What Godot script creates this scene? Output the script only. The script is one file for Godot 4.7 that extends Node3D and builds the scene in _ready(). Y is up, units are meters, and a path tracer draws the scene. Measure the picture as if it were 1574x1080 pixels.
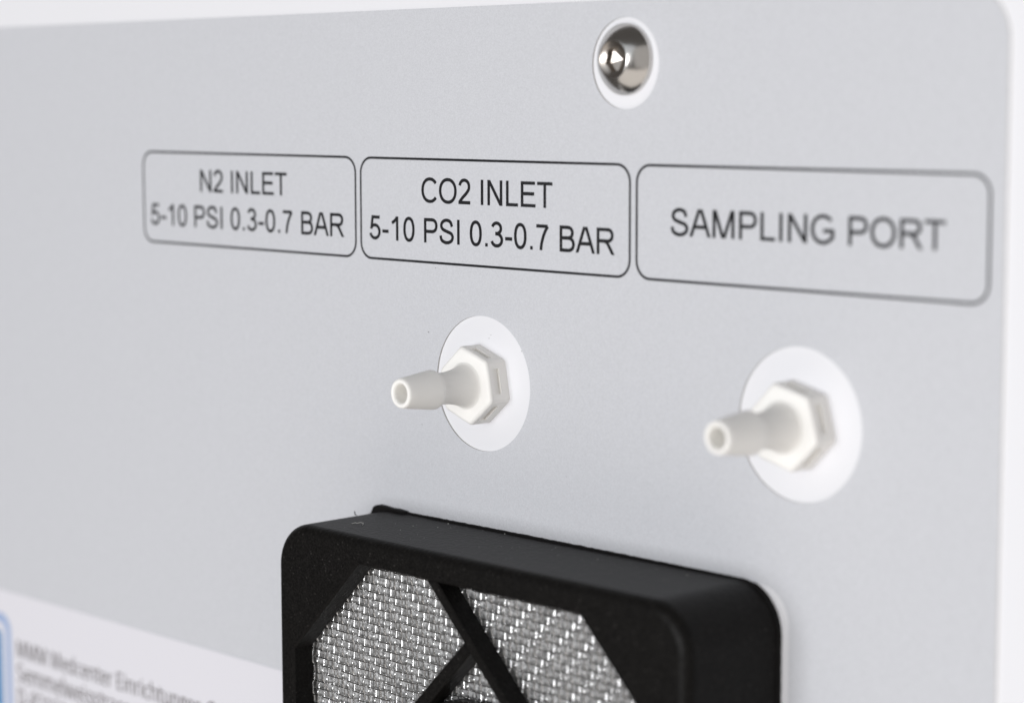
extends Node3D
# All shapes are written in millimetres and scaled by MM to metres. The panel face is the plane z = 0, x runs right, y up.
const MM := 0.001
const DEPTH := 14.0                 # of the fan guard
const GX := 10.8                    # fan guard centre
const GY := -62.7
const TURN := -3                    # the weave turns into a herringbone at this upright wire

var rng := RandomNumberGenerator.new()
var M := {}

func _ready():
	rng.seed = 7
	# ---- camera
	var cam := Camera3D.new()
	cam.name = "camera"
	var attr := CameraAttributesPhysical.new()
	attr.frustum_focal_length = 77.47
	attr.frustum_focus_distance = 0.2595
	attr.frustum_near = 0.01
	attr.frustum_far = 20.0
	attr.exposure_aperture = 17.8
	cam.attributes = attr
	cam.position = Vector3(187.486, 19.057, 176.042) * MM
	cam.rotation = Vector3(-0.1113, 0.80605, -0.00204)
	add_child(cam)
	cam.current = true
	# ---- dim studio, soft boxes
	var we := WorldEnvironment.new()
	we.name = "studio"
	var env := Environment.new()
	env.background_mode = Environment.BG_COLOR
	env.background_color = Color(0.085, 0.079, 0.074).linear_to_srgb()
	env.tonemap_mode = Environment.TONE_MAPPER_LINEAR
	env.tonemap_exposure = 1.0
	env.sdfgi_enabled = true
	env.ssao_enabled = true
	env.ssil_enabled = true
	we.environment = env
	add_child(we)
	soft_box("key_softbox", Vector3(-0.08, -0.03, 1.16), Vector2(0.5, 0.36), 0.74, Color(0.985, 0.99, 1.0))
	soft_box("small_softbox", Vector3(0.28, 0.05, 1.15), Vector2(0.2, 0.45), 0.3, Color(1.0, 0.99, 0.985))
	soft_box("wide_softbox", Vector3(0.02, 0.42, 1.25), Vector2(1.4, 1.1), 0.28, Color(0.95, 0.975, 1.0))
	soft_box("side_fill", Vector3(1.15, 0.15, 0.55), Vector2(1.5, 1.5), 0.27, Color(1.0, 0.985, 0.97))
	soft_box("table_bounce", Vector3(0.3, -0.8, 0.5), Vector2(1.7, 1.0), 0.38, Color(1.0, 0.97, 0.94))
	materials()
	housing()
	overlay()
	rating_label()
	screw()
	fitting(Vector2(-0.87, -13.46), 40.5, "ivory plastic hose barb with hex nut under the CO2 inlet lettering")
	fitting(Vector2(45.46, -13.46), 45.5, "ivory plastic hose barb with hex nut under the sampling port lettering")
	fan_guard()
	lint()


func soft_box(called: String, at: Vector3, size: Vector2, energy: float, colour: Color):
	var l := AreaLight3D.new()
	l.name = called
	l.area_size = size
	l.light_energy = energy
	l.light_color = colour
	l.shadow_enabled = true
	l.area_range = 4.0
	l.area_attenuation = 2.0
	add_child(l)
	l.look_at_from_position(at, Vector3(0, -0.01, 0), Vector3.UP)

# ------------------------------------------------------------------ materials
func mat(albedo: Color, rough: float, metal := 0.0, spec := 0.5) -> StandardMaterial3D:
	var m := StandardMaterial3D.new()
	m.albedo_color = albedo.linear_to_srgb()
	m.roughness = rough
	m.metallic = metal
	m.metallic_specular = spec
	return m

func grain(size: int, low: float, high: float, smooth: int, specks := 0, speck := 1.0, seed_at := 1) -> Image:
	var r := RandomNumberGenerator.new()
	r.seed = seed_at
	var v := PackedFloat32Array()
	v.resize(size * size)
	for i in size * size:
		v[i] = r.randf()
	for pass_ in smooth:
		var w := v.duplicate()
		for y in size:
			var up := ((y + size - 1) % size) * size
			var dn := ((y + 1) % size) * size
			for x in size:
				var i := y * size + x
				w[i] = v[i] * 0.4 + (v[y * size + (x + 1) % size] + v[y * size + (x + size - 1) % size] + v[up + x] + v[dn + x]) * 0.15
		v = w
	var img := Image.create(size, size, true, Image.FORMAT_L8)
	for y in size:
		for x in size:
			var k := lerpf(low, high, clampf(0.5 + (v[y * size + x] - 0.5) * (1.0 + 0.9 * smooth), 0.0, 1.0))
			img.set_pixel(x, y, Color(k, k, k))
	for k in specks:
		var p := Vector2i(r.randi() % size, r.randi() % size)
		img.set_pixelv(p, Color(speck, speck, speck))
		if r.randf() < 0.3:
			img.set_pixelv(Vector2i((p.x + 1) % size, p.y), Color(speck, speck, speck))
	img.generate_mipmaps()
	return img

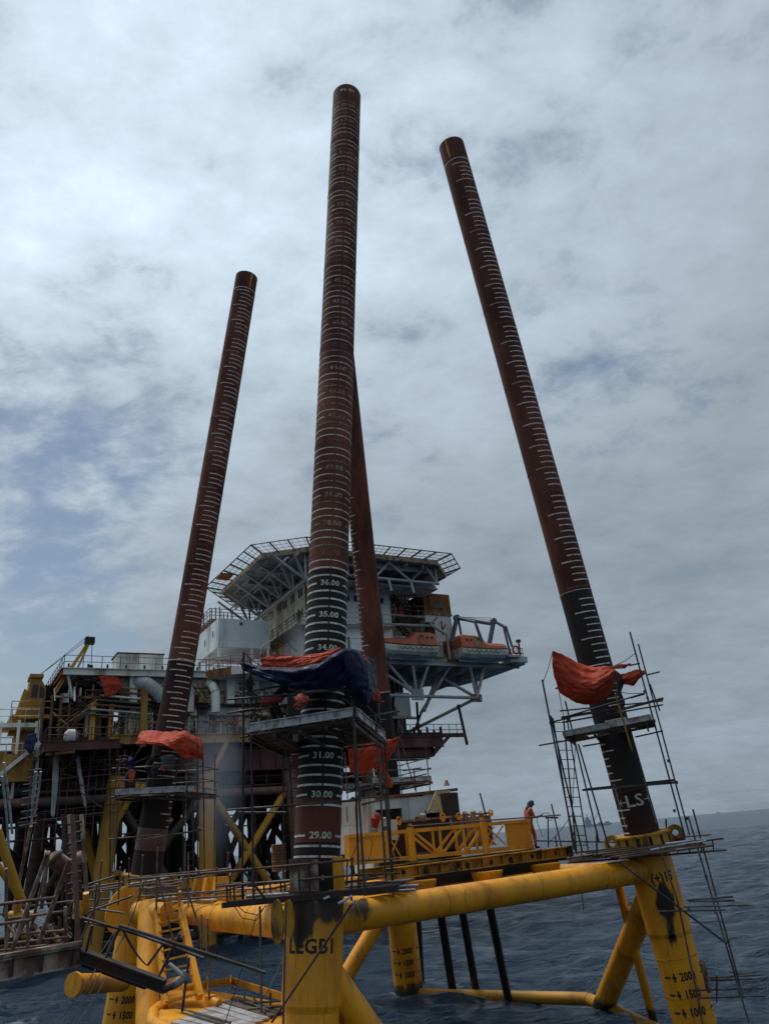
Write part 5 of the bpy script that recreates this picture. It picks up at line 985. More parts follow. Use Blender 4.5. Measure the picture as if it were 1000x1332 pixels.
# --- top deck
td_ = thing('top_deck', 'flat upper deck with grey white edge beam and thin handrails', 'platform deck', LP(7, 8, 22.1))
lb('deck_plate', 0, 24, .05, 16, 22.5, 22.66, under, td_); obj('edge_beam', MB().ibeam(LP(0, 0, 22.4), LP(14, 0, 22.4), .4, .62, .07), offw, td_); obj('edge_beam', MB().ibeam(LP(0, 0, 22.4), LP(0, 16, 22.4), .4, .62, .07), orust, td_)
for u in range(1, 24, 2): obj('deck_beam', MB().ibeam(LP(u, .3, 22.25), LP(u, 15.8, 22.25), .25, .45), under, td_)
for v in (4, 8, 12): obj('deck_beam', MB().ibeam(LP(.2, v, 22.2), LP(20, v, 22.2), .25, .5), under, td_)
lt('knee_brace', (5.2, 1.6, 20.0), (2.6, .8, 22.2), .2, under, td_); lt('knee_brace', (1.0, .6, 20.2), (0.4, .3, 22.2), .12, offw, td_)
rail([(0, 15, 22.7), (0, 0, 22.7), (14, 0, 22.7)], td_, steelblue, step=1.5)
shd = thing('container', 'grey white corrugated container standing on the upper deck', 'container', LP(7, 4, 22.7))
lb('body', 5.0, 9.2, 3.2, 6, 22.7, 24.9, offw, shd); lb('roof', 4.9, 9.3, 3.1, 6.1, 24.9, 25.0, dsteel, shd)
for i in range(16): lb('corrugation', 5.05 + i * .26, 5.17 + i * .26, 3.13, 3.2, 22.75, 24.85, offw, shd)
for i in range(9): lt('lamp_post', (1.6 * i + .4, .1, 22.7), (1.6 * i + .4, .1, 23.1), .09, dsteel, td_)
# --- pedestal crane at the left end
cr = thing('pedestal_crane', 'yellow pedestal crane with lattice boom resting over the left end of the old platform', 'crane', LP(-1.6, 2, 17))
lt('pedestal', (-2.2, 4, 13), (-2.2, 4, 18.8), .9, yel_far, cr, 16); lb('machine_deck', -3.6, -.4, 2, 6, 18.8, 19.1, yel_far, cr)
obj('cab', MB().prism([LP(-2.6, 2.4, 19.1), LP(-1.0, 2.4, 19.1), LP(-1.0, 2.4, 21.4), LP(-1.5, 2.4, 22.3), LP(-2.3, 2.4, 22.3)], E2 * 2.0), yel_far, cr)
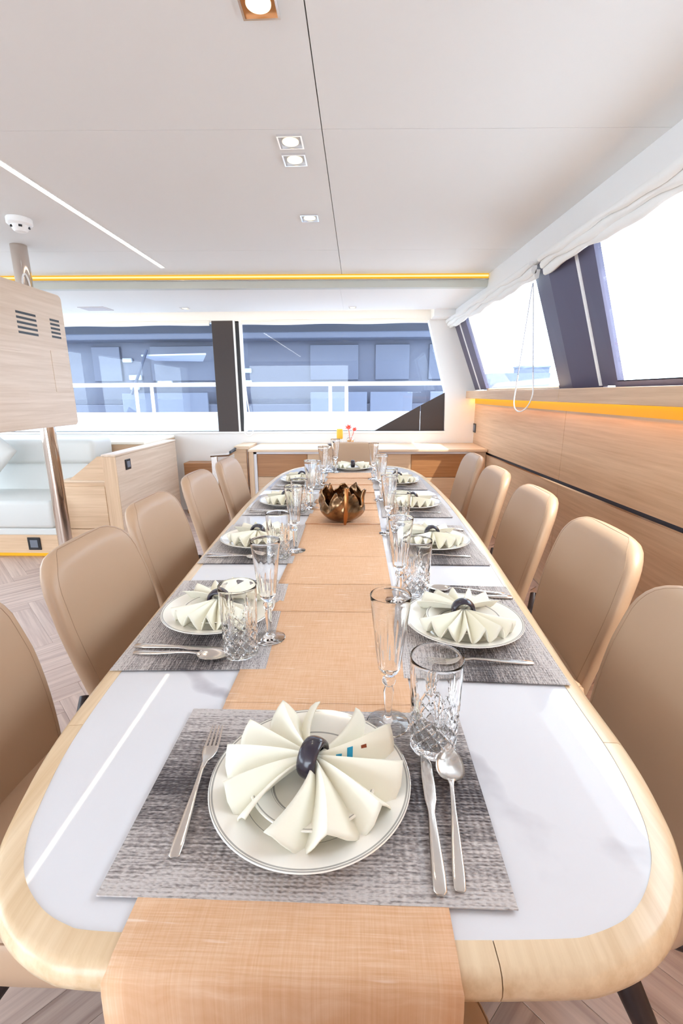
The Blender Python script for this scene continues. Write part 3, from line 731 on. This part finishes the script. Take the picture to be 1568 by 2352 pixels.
prof = [(W_R, -.001), (W_R, .0012), (.013, .0012), (.005, -.003), (.0, -.012), (-.001, -.022), (.002, -.034), (.008, -.041), (.02, -.044), (.10, -.044), (.10, -.031), (W_R, -.031)]
def cutidx(x, y): return min(range(NO), key=lambda i: (oc[i] - Vector((x, y))).length)
cuts = sorted(cutidx(*c_) for c_ in ((.155, .342), (.449, .70), (.50, 1.6), (.525, 2.68), (.49, 3.33), (.12, 3.91), (-.22, 3.91), (-.607, 3.33), (-.625, 2.5), (-.59, 1.7), (-.531, .70), (-.262, .345)))
for a, b in zip(cuts, cuts[1:] + [cuts[0] + NO]):
    rings = []
    for i in range(a, b + 1):
        p, n_ = oc[i % NO], nrm[i % NO]; sh_ = 0
        if i == a: sh_ = .0006
        if i == b: sh_ = -.0006
        tn = Vector((n_.y, -n_.x))
        rings.append([((p + n_ * d + tn * sh_).x, (p + n_ * d + tn * sh_).y, TZ + z) for d, z in prof])
    corner = min(abs(oc[(a + b) // 2 % NO].y - .4), abs(oc[(a + b) // 2 % NO].y - 3.8)) < .25 and (b - a) > 12
    P_(ob('rim_segment', loops(bmesh.new(), rings), M['rim_d'] if corner else M['rim_y'], tb, smooth=40))
P_(ob('underframe', B(-.38, .28, .75, 3.45, .66, .719), M['oak_dark'], tb))
for y in (1.25, 2.95): P_(ob('pedestal', B(-.22, .12, y - .12, y + .12, .012, .66, .02), M['oak_y'], tb)); P_(ob('foot_plate', B(-.22, .12, y - .2, y + .2, 0, .012, .004, 1), M['legs'], tb))

# table runner draped over the near end
bm = bmesh.new(); path = [(.331, .53), (.3315, .555), (.332, .60), (.333, .66), (.334, .700), (.3355, .728), (.338, .742), (.344, .7505), (.355, .7535), (.372, .7535)]
cre = [(.78, .0012, .1), (1.17, .0015, .1), (1.36, .0015, .1), (1.62, .0012, .1), (2.05, .0055, .16), (2.18, .002, .09), (2.32, .003, .1), (2.47, .0045, .12), (2.75, .005, .14), (3.0, .005, .14), (3.25, .004, .12)]
yk = .375
while yk < 3.70: yk += .0125; path.append((yk, None))
for yc, a, L_ in cre:
    path = [p for p in path if p[1] is not None or not (yc - .008 < p[0] < yc + .004)]
    k_ = next(i for i, p in enumerate(path) if p[1] is None and p[0] > yc)
    h0 = max([a2 * (1 - (yc - y2) / L2) for y2, a2, L2 in cre if y2 < yc <= y2 + L2] + [0.])
    path[k_:k_] = [(yc - .006, .7535 + h0), (yc, .7535 + h0 + .0006), (yc - .0035, .7535 + max(h0, a) + .0004), (yc + .001, .7535 + max(h0, a) + .0008)]
rows_ = []
for y, z in path:
    if z is None:
        h = 0
        for yc, a, L_ in cre:
            if yc <= y < yc + L_: h = max(h, a * (1 - (y - yc) / L_) ** 1.3)
        z = .7535 + h
    k_ = min(1, max(0, (y - .34) / 3.2)); xl = -.262 + .036 * k_; xr = .108 - .010 * k_
    if y < .34: sp_ = (.34 - y) / .02 * .0; xl -= .004; xr += .002
    rows_.append([(xl + (xr - xl) * i / 14, y + .0008 * math.sin(i * 2.1 + y * 11), z + .0003 * math.sin(i * 1.7 + y * 40)) for i in range(15)])
vv_ = [[bm.verts.new(p) for p in r] for r in rows_]
for a, b in zip(vv_, vv_[1:]):
    for i in range(14): bm.faces.new((a[i], a[i + 1], b[i + 1], b[i]))
ru = tag(ob('table_runner', bm, M['runner'], smooth=45), 'peach linen table runner along the middle, hanging over the near end', 'table runner')
md = ru.modifiers.new('thick', 'SOLIDIFY'); md.thickness = .0014; md.offset = 1

# bronze bowl
bw_ = thing('bronze_bowl', 'dark bronze leaf-edged sculptural bowl on the runner', 'bowl', (-.072, 2.10, .757))
NA, NZ = 96, 22
def wall(t, s, out):
    ridge = math.exp(-((((t - 1.5 * PI - .22 + PI) % (2 * PI)) - PI) / .16) ** 2)
    lobes = .5 + .5 * math.cos(7 * t + .8); jag = .25 * math.sin(13 * t + 1) + .15 * math.sin(23 * t)
    top = .112 + .045 * lobes + .022 * jag + .055 * math.exp(-((((t - 2.2 + PI) % (2 * PI)) - PI) / .12) ** 2) + .035 * math.exp(-((((t - 1.2 + PI) % (2 * PI)) - PI) / .35) ** 2) - .03 * math.exp(-((((t - 4.1 + PI) % (2 * PI)) - PI) / .3) ** 2) - .03 * math.exp(-((((t - 5.5 + PI) % (2 * PI)) - PI) / .25) ** 2) + .05 * ridge
    z = s * top
    r = .105 * (1 - (1 - min(1, z / .075)) ** 2.2) ** .5 if z < .075 else .105 - .10 * (z - .075) ** 1.3
    r = max(r, .03) + .005 * math.sin(5 * t + z * 50) * s + .004 * math.sin(9 * t - z * 80) * s + .010 * ridge * s
    if not out: r -= .006 + .004 * (1 - s)
    return (r * math.cos(t), r * math.sin(t), z if out else max(z, .008) if s < 1 else z)
bm = bmesh.new()
rings = [[wall(2 * PI * i / NA, (k / NZ) ** 1.0, True) for i in range(NA)] for k in range(NZ + 1)] + [[wall(2 * PI * i / NA, k / NZ, False) for i in range(NA)] for k in range(NZ, 0, -1)]
loops(bm, rings); ob('shell', bm, M['bronze'], bw_, smooth=True)
bm = bmesh.new(); tube(bm, [(.014, -.096, .01), (.018, -.112, .05), (.02, -.116, .10), (.022, -.108, .15), (.024, -.098, .172)], [.006, .011, .011, .010, .012], 14); ob('stem', bm, plain('copper_bronze_stem', lin(176, 118, 72), .25, 1.), bw_, smooth=40)

# ------------------------------------------------------------------ place settings
places = [('N', -.062, .583, 0., 'near end of table'),
          ('L1', -.380, 1.131, -PI / 2 + .04, 'left side, first place from near end'), ('R1', .278, 1.105, PI / 2 - .04, 'right side, first place from near end'),
          ('L2', -.405, 1.785, -PI / 2 + .015, 'left side, second place from near end'), ('R2', .296, 1.787, PI / 2, 'right side, second place from near end'),
          ('L3', -.398, 2.462, -PI / 2, 'left side, third place from near end'), ('R3', .291, 2.434, PI / 2, 'right side, third place from near end'),
          ('L4', -.385, 3.115, -PI / 2, 'left side, fourth place from near end'), ('R4', .266, 3.10, PI / 2, 'right side, fourth place from near end'),
          ('F', -.052, 3.66, PI, 'far end of table')]
ZM = .7555
def rbox(w_, d_, z0, z1): return B(-w_ / 2, w_ / 2, -d_ / 2, d_ / 2, z0, z1)
def mesh_of(bm, mats, smooth=None):
    o = ob('tmp', bm, mats, None, smooth); me = o.data; bpy.data.objects.remove(o); return me
me_mat = mesh_of(rbox(.50, .34, 0, .0018), M['mat'])
bm = bmesh.new(); lathe(bm, [(.004, .003), (.088, .003), (.089, 0), (.098, 0), (.100, .004), (.125, .014), (.1485, .0205), (.150, .022), (.1485, .0238), (.125, .018), (.1, .0085), (.094, .006), (.004, .006)], 96); me_plate = mesh_of(bm, M['plate'], 50)
bm = bmesh.new(); lathe(bm, [(.004, .002), (.052, .002), (.053, 0), (.060, 0), (.063, .004), (.092, .0165), (.095, .018), (.094, .0198), (.064, .0085), (.058, .0055), (.004, .0055)], 80); me_plate2 = mesh_of(bm, M['plate2'], 50)
# glasses
NT_ = 216
def gro(d, w_): return .5 + .5 * math.cos(PI * min(1, abs(d) / w_))
def tum_mod(k, r, z, t):
    if r < .034 or k >= TI: return r
    g = 0.; ph = t * 6 / PI                    # 12 motifs round the glass
    if .006 < z < .078:
        w_ = min(1, (z - .006) / .006, (.078 - z) / .006)
        a = (ph + z / .024) % 1. - .5; b = (ph - z / .024) % 1. - .5
        g += .0026 * w_ * max(gro(a, .17), gro(b, .17))
    if .05 < z < .138:
        kf = ((ph * .5) % 1.) * 2 - 1
        for off, top in ((-.62, .105), (-.32, .122), (0, .136), (.32, .122), (.62, .105)):
            c0 = off * (z - .048) / .06
            if z < top: g = max(g, .0026 * gro(kf - c0, .10) * min(1, (top - z) / .03))
    return r - g
outer = [(.004, .003), (.030, .002), (.037, .0)] + [(.0385 + .0045 * (i / 76), .002 + .166 * i / 76) for i in range(77)]
TI = len(outer)
inner = [(.0427, .1692), (.0421, .1695), (.0416, .1686)] + [(.0412 - .0052 * (i / 12), .162 - .145 * i / 12) for i in range(13)] + [(.031, .0145), (.004, .0135)]
bm = bmesh.new(); lathe(bm, outer + inner, NT_, tum_mod); me_tumbler = mesh_of(bm, M['crystal'], 28)
def fl_mod(k, r, z, t):
    if k < FI and .118 < z < .20 and k > 5:
        return r * (1 - .045 * abs(math.sin(6 * t)) * min(1, (.20 - z) / .04))
    if k < FI and .03 < z < .09: return r * (1 - .05 * abs(math.sin(3 * t)))
    return r
fo_ = [(.004, .001), (.036, .0), (.0385, .0015), (.036, .0035), (.018, .0065), (.010, .011), (.0062, .016), (.0058, .022), (.0066, .035), (.0088, .058), (.0092, .068), (.0072, .076), (.0068, .079), (.0115, .084), (.0125, .089), (.0105, .095), (.0082, .098), (.010, .102), (.0165, .108), (.0195, .116)] + [(.0195 + .0155 * (i / 16) ** .9, .116 + .136 * i / 16) for i in range(1, 17)]
FI = len(fo_)
fi_ = [(.0348, .2530), (.0343, .2533), (.0339, .2524)] + [(.0336 - .0160 * (i / 12), .245 - .127 * i / 12) for i in range(13)] + [(.012, .112), (.004, .109)]
bm = bmesh.new(); lathe(bm, fo_ + fi_, 96, fl_mod); me_flute = mesh_of(bm, M['crystal'], 30)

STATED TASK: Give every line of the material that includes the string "scene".

FINAL ANSWER:
What Godot script creates this scene? Output the script only. The script is one file for Godot 4.7 that extends Node3D and builds the scene in _ready(). Y is up, units are meters, and a path tracer draws the scene. Measure the picture as if it were 1574x1080 pixels.
The Blender Python script for this scene continues. Write part 3, from line 731 on. This part finishes the script. Take the picture to be 1568 by 2352 pixels.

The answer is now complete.